--- START GIVEN DATA ---

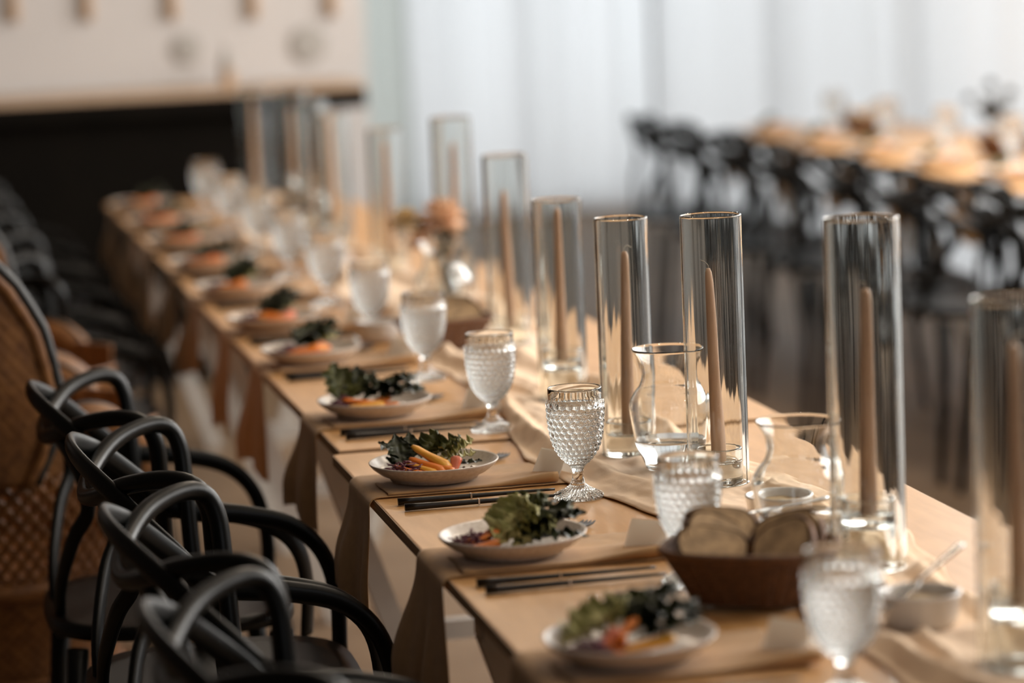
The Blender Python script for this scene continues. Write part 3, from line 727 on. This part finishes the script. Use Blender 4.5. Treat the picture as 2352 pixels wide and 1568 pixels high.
def aim(o, a, b):
    a = Vector(a); b = Vector(b); o.location = a; o.rotation_euler = (b-a).to_track_quat('X', 'Z').to_euler()
aim(spr0, at(1905, 1143, H+0.0515), at(1685, 1186, H+0.0515)); tag(spr0, 'steel butter knife resting across the farther white ramekin', 'butter knife')
s2 = copy_tree(spr0); aim(s2, at(2178, 1330, H+0.085), at(2090, 1402, H+0.048)); tag(s2, 'steel butter knife sticking out of the nearest ramekin', 'butter knife')
s2.location = (r2.x+0.068, r2.y+0.045, H+0.083); aim(s2, s2.location, (r2.x-0.045, r2.y-0.022, H+0.034))

# ------------------------------------------------------------------ bread baskets
def slice_mesh(Wd, Ht, T, seed):
    n = 28; o = []
    for k in range(n):
        a = 2*PI*k/n; c, s = math.cos(a), math.sin(a)
        x = Wd*0.5*math.copysign(abs(c)**0.75, c); z = Ht*0.5*math.copysign(abs(s)**0.8, s)*(1.0+0.10*c*c) + 0.002*fb(k*.7, seed)
        o.append((x, z))
    return o
def bread_slice(name, Wd, Ht, T, seed):
    o = slice_mesh(Wd, Ht, T, seed); n = len(o)
    V = []; F = []
    for (sc, y) in ((0.965, -T/2), (1.0, -T/2+0.0015), (1.01, 0), (1.0, T/2-0.0015), (0.965, T/2)):
        V += [(x*sc, y, z*sc) for x, z in o]
    for j in range(4):
        for k in range(n): F.append((j*n+k, j*n+(k+1) % n, (j+1)*n+(k+1) % n, (j+1)*n+k))
    cr = mesh_obj('bread_slice', V, F, M_crust)
    V = []; F = []
    for y, d in ((-T/2-0.0002, -1), (T/2+0.0002, 1)):
        b = len(V); V += [(x*0.87, y, z*0.85+0.002) for x, z in o]; f = tuple(range(b, b+n)); F.append(f if d > 0 else tuple(reversed(f)))
    mesh_obj('crumb', V, F, M_crumb, cr, False)
    return cr
slice0 = bread_slice('bread_slice', 0.088, 0.066, 0.0130, 1)
slice1 = bread_slice('bread_slice', 0.080, 0.074, 0.0130, 4)
slfirst = [True, True]
def basket(x, y, z, rz, lab, nm, nsl, sc=1.0):
    root = empty('bread_basket', (x, y, z), rz); tag(root, lab, 'basket', 'bread baskets'); root.scale = (sc, sc, sc)
    def ring(t, grow=0):
        a = 0.068+0.034*t+grow; b = 0.048+0.026*t+grow; P = []
        for k in range(56):
            th = 2*PI*k/56; c, s = math.cos(th), math.sin(th)
            P.append((a*math.copysign(abs(c)**0.7, c), b*math.copysign(abs(s)**0.7, s), 0.004+0.058*t))
        return P
    wv = MB()
    for j in range(12):
        P = ring(j/11.5); P = [(p[0]*(1+0.012*(-1)**(k//2+j)), p[1]*(1+0.016*(-1)**(k//2+j)), p[2]) for k, p in enumerate(P)]
        wv.add(*tube(P, 0.0034, 6, True))
    wv.build('weave', M_wicker, root)['kind'] = 'stuff'
    a0 = ring(0); inner = MB()
    rings = [ring(t/6, -0.002) for t in range(7)]
    V = [v for r in rings for v in r]; F = [(j*56+k, j*56+(k+1) % 56, (j+1)*56+(k+1) % 56, (j+1)*56+k) for j in range(6) for k in range(56)]; F.append(tuple(reversed(range(56))))
    inner.add(V, F); inner.build('lining', M_wicker, root)
    st = MB()
    for k in range(28):
        st.add(*tube([ring(t/4, 0.0025)[k*2] for t in range(5)], 0.0022, 6))
    st.build('stakes', M_wicker, root)['kind'] = 'stuff'
    mesh_obj('rim', *tube(ring(1.03, 0.001), 0.0052, 8, True), M_wicker, root)
    r = random.Random(nm)
    for k in range(nsl):
        j = k % 2; s0 = (slice0, slice1)[j]
        if slfirst[j]: o = s0; slfirst[j] = False
        else: o = copy_tree(s0)
        q = (k-(nsl-1)/2)/max(1, nsl-1)
        side = -1 if k < (nsl+1)//2 else 1; kk = k if side < 0 else k-(nsl+1)//2
        off = Vector((side*0.043, -0.016+kk*0.027+(0.006 if side > 0 else 0), 0.062+0.006*kk+r.uniform(0, 0.004)))*sc; off.rotate(Matrix.Rotation(rz, 3, 'Z'))
        o.location = Vector((x, y, z))+off
        o.rotation_euler = (R_(-46+6*side+r.uniform(-7, 7)), R_(-14*side+r.uniform(-12, 12)), rz+R_(6-14*side+r.uniform(-8, 8))); o.scale = (sc*1.06, sc*0.95, sc*1.06)
        tag(o, '%s slice of crusty bread from the left in %s' % (ORD[k] if k else 'first', nm), 'bread', 'bread in '+nm)
    BASES.append((x, y, 0.085*sc))
bk = at(1722, 1392, H)
basket(0.318, 3.405, H+0.0062, R_(-28), 'brown woven bread basket piled with slices, nearest the camera', 'the nearest basket', 5, 1.0)
basket(0.385, 5.74, H+0.0100, R_(15), 'brown woven bread basket behind the fifth goblet', 'the basket behind the fifth goblet', 4, 0.9)
basket(0.40, 8.35, H+0.008, R_(-10), 'brown woven bread basket far down the long table', 'the far basket of the long table', 4, 0.9)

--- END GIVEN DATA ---

WHAT YOU HAVE TO DO: Write out again exactly the lines from the start of the data above through the line containing "s2.location = (r2.x+0.068, r2.y+0.045, H+0.083);", inclusive, excluding any pictures.

OUTPUT OF THE EXERCISE:
The Blender Python script for this scene continues. Write part 3, from line 727 on. This part finishes the script. Use Blender 4.5. Treat the picture as 2352 pixels wide and 1568 pixels high.
def aim(o, a, b):
    a = Vector(a); b = Vector(b); o.location = a; o.rotation_euler = (b-a).to_track_quat('X', 'Z').to_euler()
aim(spr0, at(1905, 1143, H+0.0515), at(1685, 1186, H+0.0515)); tag(spr0, 'steel butter knife resting across the farther white ramekin', 'butter knife')
s2 = copy_tree(spr0); aim(s2, at(2178, 1330, H+0.085), at(2090, 1402, H+0.048)); tag(s2, 'steel butter knife sticking out of the nearest ramekin', 'butter knife')
s2.location = (r2.x+0.068, r2.y+0.045, H+0.083); aim(s2, s2.location, (r2.x-0.045, r2.y-0.022, H+0.034))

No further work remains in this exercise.